WHAT TO PRODUCE:
Return only the lines running from the top of the entries to the line with "from mathutils import Vector, Matrix", inclusive, exactly as written.

━━━━━ THE RECORDS

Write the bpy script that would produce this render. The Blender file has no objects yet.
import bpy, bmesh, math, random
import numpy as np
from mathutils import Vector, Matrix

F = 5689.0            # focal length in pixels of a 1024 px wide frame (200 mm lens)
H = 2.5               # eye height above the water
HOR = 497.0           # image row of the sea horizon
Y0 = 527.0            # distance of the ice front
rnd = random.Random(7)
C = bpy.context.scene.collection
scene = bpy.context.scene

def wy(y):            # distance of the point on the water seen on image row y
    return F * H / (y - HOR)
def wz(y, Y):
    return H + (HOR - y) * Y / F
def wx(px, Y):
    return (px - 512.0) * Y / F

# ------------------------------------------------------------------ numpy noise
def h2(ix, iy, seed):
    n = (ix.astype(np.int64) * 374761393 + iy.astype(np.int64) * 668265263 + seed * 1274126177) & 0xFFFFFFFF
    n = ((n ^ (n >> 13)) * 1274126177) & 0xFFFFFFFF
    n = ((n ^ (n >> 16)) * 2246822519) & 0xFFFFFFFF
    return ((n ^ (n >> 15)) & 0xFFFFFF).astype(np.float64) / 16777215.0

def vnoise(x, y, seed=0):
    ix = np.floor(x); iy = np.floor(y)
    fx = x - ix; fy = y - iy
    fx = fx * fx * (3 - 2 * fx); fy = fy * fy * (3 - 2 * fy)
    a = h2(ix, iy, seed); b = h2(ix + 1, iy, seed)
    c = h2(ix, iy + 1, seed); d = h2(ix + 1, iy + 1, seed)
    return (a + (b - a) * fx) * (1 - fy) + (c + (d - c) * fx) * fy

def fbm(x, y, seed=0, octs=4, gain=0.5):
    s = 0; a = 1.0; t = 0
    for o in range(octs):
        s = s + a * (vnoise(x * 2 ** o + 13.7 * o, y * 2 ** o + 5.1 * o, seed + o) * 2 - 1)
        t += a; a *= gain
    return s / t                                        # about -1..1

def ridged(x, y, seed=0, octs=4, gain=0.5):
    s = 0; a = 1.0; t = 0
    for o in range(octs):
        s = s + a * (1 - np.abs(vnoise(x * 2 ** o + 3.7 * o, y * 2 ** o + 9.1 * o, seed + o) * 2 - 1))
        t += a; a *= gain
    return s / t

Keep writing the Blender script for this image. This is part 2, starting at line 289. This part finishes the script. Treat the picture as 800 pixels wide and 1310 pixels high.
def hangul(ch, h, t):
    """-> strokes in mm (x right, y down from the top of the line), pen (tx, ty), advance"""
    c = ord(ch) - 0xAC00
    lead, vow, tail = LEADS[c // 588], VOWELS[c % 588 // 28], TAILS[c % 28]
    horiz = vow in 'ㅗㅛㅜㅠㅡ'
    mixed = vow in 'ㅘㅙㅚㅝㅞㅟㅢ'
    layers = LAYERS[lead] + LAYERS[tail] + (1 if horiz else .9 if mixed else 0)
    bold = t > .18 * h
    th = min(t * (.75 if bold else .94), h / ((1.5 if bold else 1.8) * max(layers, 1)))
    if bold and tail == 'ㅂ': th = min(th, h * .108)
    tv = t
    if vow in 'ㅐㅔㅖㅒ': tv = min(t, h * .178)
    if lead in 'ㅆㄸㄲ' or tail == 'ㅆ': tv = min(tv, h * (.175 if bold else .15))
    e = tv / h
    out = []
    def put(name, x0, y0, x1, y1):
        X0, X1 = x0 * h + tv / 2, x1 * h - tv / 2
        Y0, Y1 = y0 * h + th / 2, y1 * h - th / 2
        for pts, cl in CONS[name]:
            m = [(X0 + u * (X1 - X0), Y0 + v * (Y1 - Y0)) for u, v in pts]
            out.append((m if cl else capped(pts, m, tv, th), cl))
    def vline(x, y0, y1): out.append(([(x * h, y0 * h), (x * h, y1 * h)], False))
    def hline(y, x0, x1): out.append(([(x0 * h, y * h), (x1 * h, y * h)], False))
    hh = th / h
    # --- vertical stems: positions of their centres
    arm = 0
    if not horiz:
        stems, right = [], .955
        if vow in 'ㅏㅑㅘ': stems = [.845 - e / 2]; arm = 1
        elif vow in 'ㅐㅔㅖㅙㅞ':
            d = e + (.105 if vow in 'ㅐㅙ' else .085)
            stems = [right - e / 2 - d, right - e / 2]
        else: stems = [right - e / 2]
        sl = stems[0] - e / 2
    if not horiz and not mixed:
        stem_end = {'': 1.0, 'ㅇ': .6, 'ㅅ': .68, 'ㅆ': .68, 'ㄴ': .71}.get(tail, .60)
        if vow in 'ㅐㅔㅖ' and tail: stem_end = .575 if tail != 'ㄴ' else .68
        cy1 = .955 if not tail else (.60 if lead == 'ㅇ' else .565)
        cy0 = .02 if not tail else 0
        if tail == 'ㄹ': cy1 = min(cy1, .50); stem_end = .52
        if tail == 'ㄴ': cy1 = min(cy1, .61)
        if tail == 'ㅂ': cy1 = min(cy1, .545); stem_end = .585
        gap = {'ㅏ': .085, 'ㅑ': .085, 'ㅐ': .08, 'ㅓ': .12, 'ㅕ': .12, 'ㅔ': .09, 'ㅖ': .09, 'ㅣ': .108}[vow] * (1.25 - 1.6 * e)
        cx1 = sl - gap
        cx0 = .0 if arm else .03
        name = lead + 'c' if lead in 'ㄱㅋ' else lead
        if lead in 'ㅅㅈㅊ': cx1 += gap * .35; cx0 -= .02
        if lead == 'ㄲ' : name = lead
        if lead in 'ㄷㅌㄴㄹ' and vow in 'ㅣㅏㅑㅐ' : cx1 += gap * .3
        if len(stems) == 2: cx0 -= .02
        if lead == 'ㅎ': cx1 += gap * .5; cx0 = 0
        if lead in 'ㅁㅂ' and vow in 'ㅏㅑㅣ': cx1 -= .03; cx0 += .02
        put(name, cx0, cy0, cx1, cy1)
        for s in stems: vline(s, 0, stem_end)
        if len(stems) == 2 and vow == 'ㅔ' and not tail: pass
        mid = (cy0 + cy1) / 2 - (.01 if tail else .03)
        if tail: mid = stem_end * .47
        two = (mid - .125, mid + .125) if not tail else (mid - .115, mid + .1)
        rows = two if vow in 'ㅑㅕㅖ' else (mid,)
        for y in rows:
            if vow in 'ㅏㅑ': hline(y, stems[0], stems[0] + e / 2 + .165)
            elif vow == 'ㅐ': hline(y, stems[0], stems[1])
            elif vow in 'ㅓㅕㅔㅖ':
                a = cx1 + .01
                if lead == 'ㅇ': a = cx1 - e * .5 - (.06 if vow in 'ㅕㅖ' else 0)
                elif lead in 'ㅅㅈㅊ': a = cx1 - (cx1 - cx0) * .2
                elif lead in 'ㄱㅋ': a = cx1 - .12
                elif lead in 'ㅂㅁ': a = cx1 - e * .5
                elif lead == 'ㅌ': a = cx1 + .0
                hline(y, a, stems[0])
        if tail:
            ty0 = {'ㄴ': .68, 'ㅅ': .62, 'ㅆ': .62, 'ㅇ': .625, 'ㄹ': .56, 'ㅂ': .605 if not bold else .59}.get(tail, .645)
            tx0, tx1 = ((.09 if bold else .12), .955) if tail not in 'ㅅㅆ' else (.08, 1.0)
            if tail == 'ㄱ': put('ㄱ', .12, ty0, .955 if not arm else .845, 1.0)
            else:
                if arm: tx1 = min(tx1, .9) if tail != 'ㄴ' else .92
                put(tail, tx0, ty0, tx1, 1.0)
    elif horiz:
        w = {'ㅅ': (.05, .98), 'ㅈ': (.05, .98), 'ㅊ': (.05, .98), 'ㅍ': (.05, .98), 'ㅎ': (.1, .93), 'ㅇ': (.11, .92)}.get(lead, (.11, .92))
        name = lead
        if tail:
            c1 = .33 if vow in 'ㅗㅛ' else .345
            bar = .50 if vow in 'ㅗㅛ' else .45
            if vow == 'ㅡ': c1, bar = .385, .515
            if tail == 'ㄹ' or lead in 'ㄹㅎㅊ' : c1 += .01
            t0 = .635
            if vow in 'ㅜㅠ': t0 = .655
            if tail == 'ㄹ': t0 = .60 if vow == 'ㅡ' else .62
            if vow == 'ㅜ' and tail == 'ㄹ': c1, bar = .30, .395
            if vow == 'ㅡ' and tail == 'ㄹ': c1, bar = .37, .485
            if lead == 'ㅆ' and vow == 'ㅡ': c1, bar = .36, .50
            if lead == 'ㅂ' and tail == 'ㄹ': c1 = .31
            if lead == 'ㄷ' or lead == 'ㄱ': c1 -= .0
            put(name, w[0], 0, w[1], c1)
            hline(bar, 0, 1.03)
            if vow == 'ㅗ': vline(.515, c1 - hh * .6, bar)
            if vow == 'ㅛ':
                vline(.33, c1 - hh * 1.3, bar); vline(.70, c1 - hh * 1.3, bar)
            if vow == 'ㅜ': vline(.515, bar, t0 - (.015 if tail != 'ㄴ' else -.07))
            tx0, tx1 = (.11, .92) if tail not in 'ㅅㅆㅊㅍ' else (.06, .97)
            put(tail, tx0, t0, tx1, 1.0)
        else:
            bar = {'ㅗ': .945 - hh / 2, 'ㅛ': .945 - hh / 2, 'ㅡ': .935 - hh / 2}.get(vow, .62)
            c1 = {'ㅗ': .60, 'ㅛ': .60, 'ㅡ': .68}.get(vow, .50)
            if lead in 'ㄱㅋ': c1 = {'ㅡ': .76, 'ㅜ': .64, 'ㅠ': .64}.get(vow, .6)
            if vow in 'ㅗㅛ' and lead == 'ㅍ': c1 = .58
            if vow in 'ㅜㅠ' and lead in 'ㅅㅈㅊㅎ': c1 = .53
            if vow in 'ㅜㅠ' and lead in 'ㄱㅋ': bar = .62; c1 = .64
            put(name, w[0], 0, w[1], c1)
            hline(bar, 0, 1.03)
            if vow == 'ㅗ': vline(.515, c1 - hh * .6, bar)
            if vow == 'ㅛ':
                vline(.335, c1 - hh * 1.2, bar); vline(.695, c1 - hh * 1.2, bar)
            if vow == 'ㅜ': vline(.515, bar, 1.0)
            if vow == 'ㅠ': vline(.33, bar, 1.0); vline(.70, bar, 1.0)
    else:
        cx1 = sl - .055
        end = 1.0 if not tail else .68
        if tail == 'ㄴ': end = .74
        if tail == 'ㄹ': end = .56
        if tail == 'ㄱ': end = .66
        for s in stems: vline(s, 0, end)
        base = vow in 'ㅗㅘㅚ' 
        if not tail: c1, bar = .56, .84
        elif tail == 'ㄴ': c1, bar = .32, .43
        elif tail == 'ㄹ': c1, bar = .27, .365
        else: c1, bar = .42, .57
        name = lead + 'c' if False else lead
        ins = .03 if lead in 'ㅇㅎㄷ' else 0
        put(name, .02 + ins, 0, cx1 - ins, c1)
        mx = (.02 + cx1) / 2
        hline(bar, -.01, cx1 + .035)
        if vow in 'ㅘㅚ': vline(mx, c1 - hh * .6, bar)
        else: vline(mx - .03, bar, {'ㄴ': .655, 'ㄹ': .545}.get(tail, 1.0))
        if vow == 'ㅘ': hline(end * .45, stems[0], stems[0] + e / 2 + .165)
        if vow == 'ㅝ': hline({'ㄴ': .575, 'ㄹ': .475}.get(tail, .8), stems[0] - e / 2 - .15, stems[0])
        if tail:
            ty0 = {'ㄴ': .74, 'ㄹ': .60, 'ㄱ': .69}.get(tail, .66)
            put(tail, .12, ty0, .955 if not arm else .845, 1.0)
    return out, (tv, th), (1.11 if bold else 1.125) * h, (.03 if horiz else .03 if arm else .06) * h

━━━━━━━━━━

FULL SOLUTION:
Write the bpy script that would produce this render. The Blender file has no objects yet.
import bpy, bmesh, math, random
import numpy as np
from mathutils import Vector, Matrix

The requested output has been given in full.